Thompson, along with Detectives Jeff Gomes and Jerry Thompson, have been assigned the cases.

Thompson has been assigned the oldest and newest cases. Loren Sundholm was stabbed to death in an altercation on Interstate 90 on Dec. 4, 1965, and Faye Monwai was found slumped in a chair at the kitchen table in her Somerset home on Feb. 14, dead from a gunshot wound in her head.

Sundholm, 23, of Kirkland, had been driving with another man when some sort of dispute erupted between them and two passengers in another car. Both cars pulled off on the ramp at Bellevue Way and a fight ensued. Sundholm and Bob Huff, his passenger, were stabbed. The other men drove off in a car bearing Oregon license plates.

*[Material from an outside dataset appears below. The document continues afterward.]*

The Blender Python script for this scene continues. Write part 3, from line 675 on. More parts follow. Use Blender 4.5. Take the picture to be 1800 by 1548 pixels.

In the Monwai case, an intense investigation turned up no suspects. Monwai, 71, had been eating a bowl of egg soup when she was killed. She was found by her stepson.

Police found the front door ajar and the key in the lock, theorizing someone she knew was invited in. The family said Monwai always kept the doors locked.

The other unsolved cases:

-- March 31, 1979: Jessie Barber, 29, was shot once under his left eye execution-style and at least three times in the chest. He was left in the back seat of a car parked at Hillaire Elementary School near Crossroads.

-- April 23, 1980: Susan Lowe, 19, was found in her bed strangled with a pair of pantyhose in her apartment near Bellevue Community College.

-- Nov. 26, 1981: Celsa Villalobos, 25, who was pregnant, was found shot to death and dumped in a cul-de-sac in Surrey Downs.

-- Feb. 7, 1984: James Barry, a 45-year-old attorney, was found dead in his office near 148th Avenue and Main street. He was shot and stabbed numerous times. Barry, who specialized in civil suits, had made separate appointments to meet with a man and a woman at 7 and 8 p.m. It is not known whether the two clients - or people pretending to be clients - showed up, but police believe they were involved in the slaying.

-- Aug. 28, 1987: Fatally stabbed, 28-year-old Judy Nealy's body was discovered in a pickup parked at an apartment complex at 156th Avenue Northeast and Northup Way.